Die Art wie sie ihren großen Bruder anhimmelt, kommt auch stellenweise etwas seltsam rüber. Sie kann ihn ja toll finden, aber mitunter wirkt das eher, als würdest du da was anderes andeuten wollen. Wenn das Absicht ist, okay. Aber wenn nicht, würde ich das nochmal überarbeiten. Den eigenen Bruder abchecken, während er an der Bar steht und "Wow" denken, find ich jedenfalls ein bisschen seltsam für ein rein platonisches Verhältnis.
Dass sie sofort in Panik gerät, als Noah "verschwunden" ist, wirkt auf mich zudem zu abrupt. Das könnte man etwas glaubwürdiger gestalten, indem man die aufkommende Panik mit ein, zwei Sätzen etwas besser aufbaut. Lass sie sich wenigstens erst einmal umsehen, statt direkt drauf los zu rennen.

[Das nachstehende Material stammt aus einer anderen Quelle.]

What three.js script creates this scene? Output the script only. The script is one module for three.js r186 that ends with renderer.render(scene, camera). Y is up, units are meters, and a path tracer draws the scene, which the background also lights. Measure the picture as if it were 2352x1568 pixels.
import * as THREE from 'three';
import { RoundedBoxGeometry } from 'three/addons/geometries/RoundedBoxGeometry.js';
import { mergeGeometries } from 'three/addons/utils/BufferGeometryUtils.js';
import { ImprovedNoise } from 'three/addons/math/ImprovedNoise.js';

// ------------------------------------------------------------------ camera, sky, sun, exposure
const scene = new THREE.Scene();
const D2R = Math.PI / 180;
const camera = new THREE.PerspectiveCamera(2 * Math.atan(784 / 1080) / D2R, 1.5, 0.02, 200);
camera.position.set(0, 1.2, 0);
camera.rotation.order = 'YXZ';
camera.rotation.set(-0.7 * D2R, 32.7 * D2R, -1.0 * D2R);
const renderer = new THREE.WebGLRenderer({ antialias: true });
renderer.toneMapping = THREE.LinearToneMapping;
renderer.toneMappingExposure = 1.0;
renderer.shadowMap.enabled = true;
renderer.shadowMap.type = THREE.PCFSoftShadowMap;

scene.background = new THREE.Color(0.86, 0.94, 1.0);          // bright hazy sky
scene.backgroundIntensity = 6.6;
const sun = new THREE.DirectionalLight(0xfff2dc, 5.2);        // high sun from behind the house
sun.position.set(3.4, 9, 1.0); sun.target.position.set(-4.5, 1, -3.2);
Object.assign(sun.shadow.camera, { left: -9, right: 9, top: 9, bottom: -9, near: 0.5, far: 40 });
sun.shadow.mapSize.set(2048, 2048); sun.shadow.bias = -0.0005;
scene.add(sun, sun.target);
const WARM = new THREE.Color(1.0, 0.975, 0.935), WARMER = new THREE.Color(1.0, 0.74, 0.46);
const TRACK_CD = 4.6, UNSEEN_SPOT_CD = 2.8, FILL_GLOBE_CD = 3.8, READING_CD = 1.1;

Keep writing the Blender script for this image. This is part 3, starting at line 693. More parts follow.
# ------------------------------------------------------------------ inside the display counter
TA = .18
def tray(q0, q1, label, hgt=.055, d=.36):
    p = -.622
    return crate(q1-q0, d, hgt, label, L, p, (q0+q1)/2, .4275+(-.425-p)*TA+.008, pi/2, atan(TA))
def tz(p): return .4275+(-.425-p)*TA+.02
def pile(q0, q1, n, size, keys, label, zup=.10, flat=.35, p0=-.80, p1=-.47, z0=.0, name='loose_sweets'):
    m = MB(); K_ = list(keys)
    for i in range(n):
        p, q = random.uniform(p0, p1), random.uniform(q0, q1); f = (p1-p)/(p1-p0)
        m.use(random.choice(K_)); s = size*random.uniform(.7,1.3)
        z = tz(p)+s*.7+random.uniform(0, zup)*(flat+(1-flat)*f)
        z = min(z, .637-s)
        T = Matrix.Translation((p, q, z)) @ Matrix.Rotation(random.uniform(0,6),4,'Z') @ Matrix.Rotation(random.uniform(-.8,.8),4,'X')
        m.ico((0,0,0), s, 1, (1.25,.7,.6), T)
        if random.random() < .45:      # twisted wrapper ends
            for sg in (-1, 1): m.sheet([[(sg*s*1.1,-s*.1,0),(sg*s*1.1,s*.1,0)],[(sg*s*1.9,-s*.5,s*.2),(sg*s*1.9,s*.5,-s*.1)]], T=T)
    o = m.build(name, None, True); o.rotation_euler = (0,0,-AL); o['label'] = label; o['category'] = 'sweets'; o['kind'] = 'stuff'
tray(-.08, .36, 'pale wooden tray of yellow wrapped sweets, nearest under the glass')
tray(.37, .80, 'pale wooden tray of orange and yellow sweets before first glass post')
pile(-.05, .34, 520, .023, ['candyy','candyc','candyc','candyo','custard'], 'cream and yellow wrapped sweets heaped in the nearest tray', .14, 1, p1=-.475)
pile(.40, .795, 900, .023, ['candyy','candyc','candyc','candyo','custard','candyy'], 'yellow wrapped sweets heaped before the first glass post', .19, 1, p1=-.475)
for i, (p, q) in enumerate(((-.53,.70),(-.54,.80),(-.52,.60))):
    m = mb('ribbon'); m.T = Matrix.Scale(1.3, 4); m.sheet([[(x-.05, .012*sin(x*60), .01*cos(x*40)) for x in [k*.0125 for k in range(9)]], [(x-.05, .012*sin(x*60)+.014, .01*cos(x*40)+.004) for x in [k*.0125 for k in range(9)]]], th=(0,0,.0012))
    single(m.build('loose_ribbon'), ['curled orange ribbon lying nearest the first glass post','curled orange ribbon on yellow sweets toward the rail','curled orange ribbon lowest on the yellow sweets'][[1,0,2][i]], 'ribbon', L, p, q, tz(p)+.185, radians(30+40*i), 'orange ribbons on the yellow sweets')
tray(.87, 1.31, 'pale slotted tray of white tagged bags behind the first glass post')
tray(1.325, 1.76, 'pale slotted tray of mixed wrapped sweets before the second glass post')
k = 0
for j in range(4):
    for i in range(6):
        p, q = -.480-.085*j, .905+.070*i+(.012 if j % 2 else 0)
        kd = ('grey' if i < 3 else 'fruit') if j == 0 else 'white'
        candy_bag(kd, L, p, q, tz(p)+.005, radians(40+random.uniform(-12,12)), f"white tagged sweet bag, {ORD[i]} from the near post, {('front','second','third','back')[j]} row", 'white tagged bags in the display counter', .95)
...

Du hast generell das Problem, dass du jede Szene nur oberflächlich streifst, statt sie wirklich auszuerzählen. Das Pacing ist durchgehend schnell, als würdest du möglichst schnell einen gewissen Punkt erreichen wollen. Das impliziert jedoch oft, dass man vom Anfang selbst gelangweilt ist - und das ist meist ein Zeichen dafür, dass man am falschen Punkt angefangen hat.
Die Szene mit der Mutter am Strand beispielsweise könnte wirklich was bewegen. Viele Leser können sich damit identifizieren wie es sich anfühlt, wenn ein Elternteil die eigene Verantwortung einem älteren Kind aufdrückt. Du nutzt diesen Moment jedoch nicht, sondern prescht dran vorbei - und das ist schade.
Statt nur zu behaupten, dass sie eingeschnappt ist, wäre es besser zu zeigen, dass sie es ist. Ballt sie die Hände zu Fäusten? Sieht sie ihre Mutter überhaupt direkt an? Knirscht sie mit den Zähnen? Was denkt sie darüber, dass ihre Mutter ihr die Verantwortung zuschiebt und warum sagt sie nichts dazu? Das sind so Momente, wo du ruhig ausführlicher werden kannst, weil das deine Chance ist Leser dazu zu bringen mit deiner Protagonistin zu sympathisieren.
Selbes gilt für die Szene vor dem Spiegel. Die wurde so schnell abgehandelt, obwohl sie so unglaublich viel Potenzial gehabt hätte wirklich emotional zu werden, wenn du mehr in die Tiefe gegangen wärst. Schade!
Fazit: Du hast eine gute Grundlage, auf der du aufbauen kannst, aber du könntest aus deinem Text noch deutlich mehr rausholen.